The states previously had filed suit asking the United States Court of Appeals for the District of Columbia Circuit to block the new regulation before it became final, but the court in June ruled that the challenge was premature. Since the Obama administration announced the new final regulation last week, the states yesterday renewed their request.

The so-called Clean Power Plan, also known as the “111(d) regulation” in reference to the Clean Air Act provision it relies upon, manifests EPA’s policy judgment—never enacted or authorized by Congress—that coal-fired generation should be systematically disfavored in this country. Beginning August 3, States have been given only 13 months to design, draft, and submit initial state plans, which must demonstrate how the state will replace coal-fired generation with entirely different sources such as natural gas, wind power, and solar power.

 

“This is no ordinary regulation, and the administration’s approach to it has been anything but ordinary,” Schmidt said. “We asked EPA for a delay but did not get a straight answer.

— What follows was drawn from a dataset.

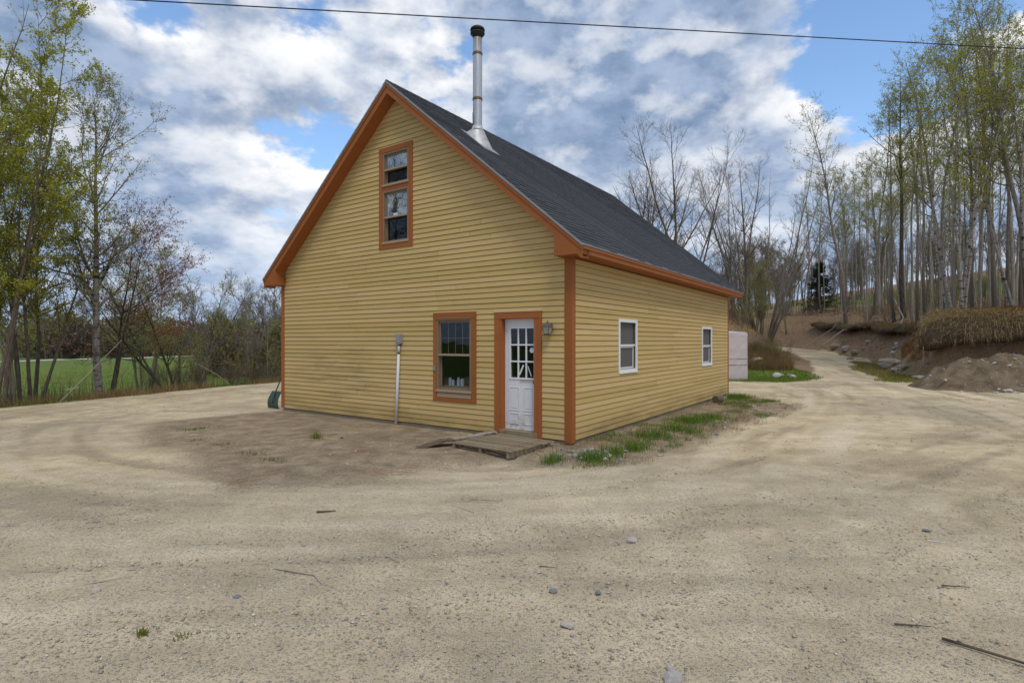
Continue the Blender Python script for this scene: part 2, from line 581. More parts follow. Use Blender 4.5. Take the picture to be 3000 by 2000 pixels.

So now we’re asking the federal court to order a delay.”

 

The lawsuit filed yesterday does not challenge the merits of the regulation, which remain under review by the states. Instead, it focuses on the unusually short and rigid deadlines for compliance EPA has imposed and asks the court to order a delay so the timelines conform to a more traditional regulatory process.

 

“This regulation appears to have more to do with rushing to restructure the energy sector of the American economy than with protecting the environment,” Schmidt said. “If that sort of dramatic and costly restructuring is warranted, it should be decided by the people’s elected representatives in Congress, not by unelected bureaucrats at the EPA. This unaccountable, government-knows-best approach smacks of central economic planning. The agency’s rush to force states to implement its new directives makes the whole process even more suspect.”